UVA ranked #2 public university, again

US News & World Report's newest college rankings are out, and once again UVA is the 2nd ranked public university in the land, right behind UC-Berkeley. In 2003, UVA was the top-ranked public university. Nationally, UVA is ranked 23rd among all universities in a tie with Georgetown. For the eighth straight year, Princeton University holds the top spot, followed by Harvard, Yale, and Stanford (surprise!)


And what does a snapshot news magazine know about ranking institutions of higher education?

CC, you have covered many of the corners of the debate about suitable rankings. Great job. I have a feeling you have been following this subject for a number of years. Still, I'm back to my first question. I guess the answer is neither here nor there, since obviously most people do not choose their college only after reading the mag.

I love how colleges, whose entire admissions policy is based on making ranking judgements on 18 year olds, has a hissy fit when rankings are applied to them.

Karma's a bitch

Clearly, more than you.

Check their methodology before posting your ignorance.

Hey screw Ron Paul. WE'RE #2! WE'RE #2! WE'RE #2!

I am so proud to be a wahoo and to be part of a history of excellence! The charlottesville community should be glad to have such a University that provides an excellent education and plenty of opportunities for its inhabitants, as well as those new to the state of VIrginia! Keep up the outstanding commitment to Education! I know we may hve our problems and issues, as does every College community, but whether ir be race, class or whatever else that may challenge UVa along the way..I know we can make it!!

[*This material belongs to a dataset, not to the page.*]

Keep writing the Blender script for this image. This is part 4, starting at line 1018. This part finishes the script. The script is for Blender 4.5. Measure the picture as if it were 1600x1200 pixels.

Way to go WAHOOS! Class of 05' !! Love it!


...Or producing undergrad-U-ates who cain't spail 2 gud.


-- CC (UVA; M.A. '93).

I think a lot of his supporters are interested in his proposals to eliminate many of the federal social programs and pork spending.

In other words, Ron Paul might be working to protect those behind 9/11 by directing the revolutionary energy generated by a large portion of very angry, very activist American citizens who know 9/11 was an inside job toward a candidate who says he will do just about everything they want a new President to do, except go after the folks who really did carry out 9/11. You're supposed to consider everything else he would do as President a fair trade-off for pretty much garaunteeing that the folks behind 9/11 will never be brought to justice. DEATH TO RON PAUL! RON PAUL DESERVES TO BE SHOT!

I checked out the following at

College Rankings Reformed
The Case for a New Order in Higher Education
Author: Kevin Carey

"Many other ranking reports and often-bulky guides to college admissions, including those from Barron's, Peterson's, and the Princeton Review, crowd book shelves and magazine racks."

By asking a question, I exposed my ignorance; by your response CC, perhaps you exposed your gullableness.
Cut and paste the above link. This discussion is wide spread in American education circles.

Gullibleness? I think not.

While the author, Kevin Carey, raises a valid point or two -- from the idealistic perspective of how things ought to be in a perfect world, yes, quality of education ought to be the benchstone for the best -- the song remains the same:

Perception is reality.

I have known Harvard-educated individuals who could not fathom a road map. One of them, a Ph.D., no less, is dumb as a sack of hammers. But money and the fortunate circumstances of his birth got him into that august little school in Massachusetts. And the upshot? He is well-paid and well-placed on the faculty of a major university -- and he is still as stoopid as a big, dumb duck squawking in the marshlands. Hell, the sitting president of these United States allegedly graduated from Yale, renderign the quality of a Yale education rather specious.

I cannot in clear conscience say that either of these universities offers a "better" education than UVA, or the local community college. Rather, I believe that motivated students get out of an education what they are willing to put into it, namely, an investment of discipline and hard work will invariably derive maximum educational results.

Beyond that, it becomes an issue of a school's prestige. I suspect brilliant students graduate from the Ivy league schools just as bright minds come out of small colleges you never heard of.

Now, while I reiterate that I agree the merits of a school should be based on the quality of education it dleivers, the simple fact is that a 4.0 from Harvard means more from the perception of a recruiter than a 4.0 from Faber College (motto: "Knowledge is good"). It ain't fair, but neither is life. And so, while smartsw and a solid work ethic still go a long way in this country, having a highly-ranked deesigner label on one's sheepskin affords a competitive edge. In a culture obsessed with fame, celebrity and success, how could it be otherwise?

So unless all the schools that participate in the rankings decide unilaterally to ignore them instead (and they would do so at their peril, since not everyone will rise up in rebellion) then the rankings game will continue to be played.

Are college and university presidents bewing hypocritical to their greater, ostensible mision of educating students when they pander to rankings? That's another debate.

For good or ill, they're playing the game because everyone else is doing so. Is it wrong? Almost certainly.

But it is what it is. Knowing that, an informed consumer can choose to take seriously these rankings. Or not. There's just no ignoring their influence.

Call it cynicism if you will. I call it pragmatism.